News & Politics

Are We As Enlightened As We Think We Are About Race?

If you look at racial disparity in areas like income and executions, the answer is no.
February is Black History Month in the U.S. It gives us an extra reason to ponder the journey of African-Americans from the early days of slavery, through Lincoln's Emancipation Proclamation, an on through the present day.

As we do so, most of us are thankful that our society has evolved to where African Americans are no longer bought and sold, treated not like people but rather as property, without reward, without a voice, and virtually without any rights at all.

Yes, we have evolved -- somewhat. African-Americans are free. Like most Americans, they live their lives, go to school, have careers, have families. They are our teachers, our doctors, our stockbrokers, our Secretary of State.

But, even so, is our society really as enlightened today as we might like to believe? Have we really learned enough from the horrible mistake of slavery?

Perhaps not so much after all.

The Declaration of Independence proclaims that all persons are created equal. But, while we no longer practice slavery in this country, are people of color truly equal in our society?

While African-Americans are certainly much better off than they were in centuries past, the socio-economic disparity between the races remains pronounced in the U.S. today.

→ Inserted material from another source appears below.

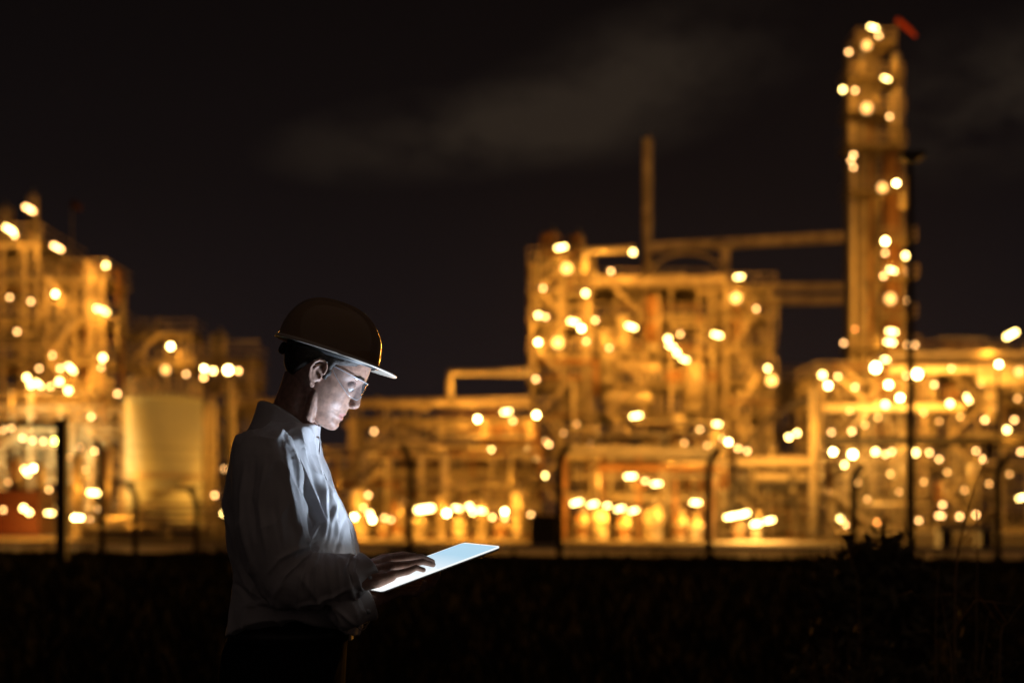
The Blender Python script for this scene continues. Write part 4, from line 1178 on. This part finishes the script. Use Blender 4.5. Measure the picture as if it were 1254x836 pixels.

According to the U.S. Census Bureau, the 2005 median income for white households was $48,554, while that of black households was only $30,858.

The Bureau also reports that in 2001, 22.7 percent of blacks lived below the poverty level, while only 7.8 percent of non-Hispanic whites lived below the poverty level.

And racism and race-based discrimination, while not politically correct in this day and age, are still rampant. People -- especially white people -- are just not comfortable talking about it.

Witness Hurricane Katrina. We didn't see very many white people trapped inside that stadium.

On a wider scale, race-based inequity is perhaps most apparent in the criminal justice system, where the color of the defendant's skin and the victim's skin play a significant role in determining who receives the death penalty in the U.S.

According to the American Civil Liberties Union (ACLU), people of color have accounted for a disproportionate 43 percent of all executions since 1976, and currently account for 55 percent of inmates currently awaiting execution. While white victims account for approximately one-half of all murder victims, 80 percent of all death penalty cases involve white victims. Furthermore, according to the ACLU, "as of October 2002, 12 people have been executed where the defendant was white and the murder victim black, compared with 178 black defendants executed for murders with white victims."

Sometimes when I quote these statistics, the listener (usually white) will speculate that perhaps black people proportionally commit more murders than white people, and therefore are more likely to end up on death row. While this theory is racist by its very nature, and not based on facts, we can easily disprove it with actual numbers. A 1997 study of death sentences in Pennsylvania from 1983 through 1993 showed that a black defendant was 38 percent more likely to receive a death sentence than a white defendant accused of a similar crime. Yet Pennsylvania Governor Ed Rendell, like several other governors across the nation, continues to sign death warrants and propagate this racially biased system.

None of this will change until our society evolves a whole lot further. None of this will change until WE change. All of us.

None of this will change until each of us -- white, black, brown, yellow, purple, or polka-dot -- can look in the mirror and look at each other and see humanity, not color.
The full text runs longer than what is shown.